Now I had planned to use this space to write something of formal essay on this subject, tying together this militarism, the naïveté of the 9/11 Syndrome and the increasing prevalence of the "stabbed in the back" narrative that gives the right wing their raison d'être. But blogging is frankly the wrong way to go about that process. Call me lazy, but I think I will sign off today by quoting another blogger who essentially captures how I feel about all this:
The significance of Friedman's "Suck On This" isn't simply his buffoonery and that of our entire media discourse. I don't imagine that Charlie Rose is playing on every teevee in Iraq, but even the liberal Tom Friedman was channeling what was a pretty common sentiment at the time, and one which he had expressed in one way or another in even the liberal New York Times. In Little Tommy's flat world, such sentiments cross borders and can be picked up by people in other countries. Amazing, I know. And, so, Iraqis and other people in Middle East can jump to the shocking conclusion (one might call it a "conspiracy theory!") that maybe we didn't go to Iraq to topple Saddam, or for our security, or weapons of mass destruction, or for humanitarian reasons. We went to Iraq, as the very serious Tom Friedman put it, to go door to door and bust the heads of some Iraqis because a bunch of Saudis had flown planes into buildings about 18 months before that. Now if this cunning plan doesn't make much sense to you, or at the very least you perceive that it might contain the seeds of its own undoing, it's because you lack the Mustache of Understanding which gives you the insights necessary to spend a full hour with Charlie Rose or write two columns a week for the very serious New York Times.
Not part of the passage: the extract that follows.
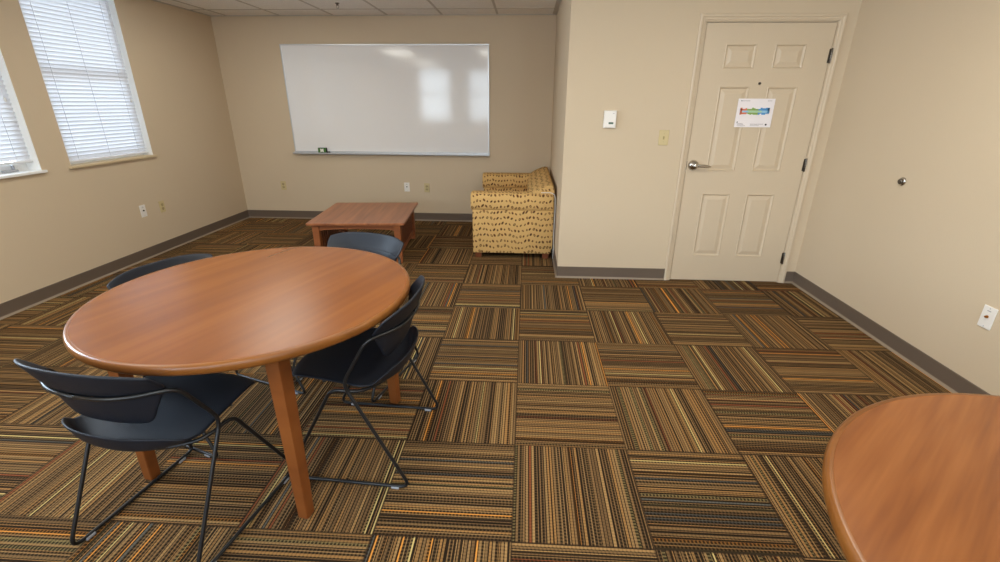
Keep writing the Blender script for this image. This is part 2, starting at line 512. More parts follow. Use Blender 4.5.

For those of us who were alive during the glorious 2002 summer of war, this was essentially the conservative blogosphere's reason for going to war, before we all got distracted trying to chase down and refute the reams of bullshit coming out of the White House about weapons and al Qaeda connections and blah blah blah. I believe Steven de Beste wrote a 3 million word essay, linked to and praised by everyone, which could've been shortened to "We need to tell them to suck on this."No one could have predicted that this was a bad idea! No one could have predicted that arming multiple sides in sectarian conflict could have negative consequences! No one could have predicted that a government hiding in the US controlled green zone might lack legitimacy!
Though, truly, no one could have predicted that the president would find solace in historical parallels to Vietnam.
People have blood on their hands, but no one will point that out. And until that changes the status quo remains, and people die for Thomas Friedman, George Bush, William "The Butcher" Kristol (and many, many others) to feel important. I really don't know how they sleep at night.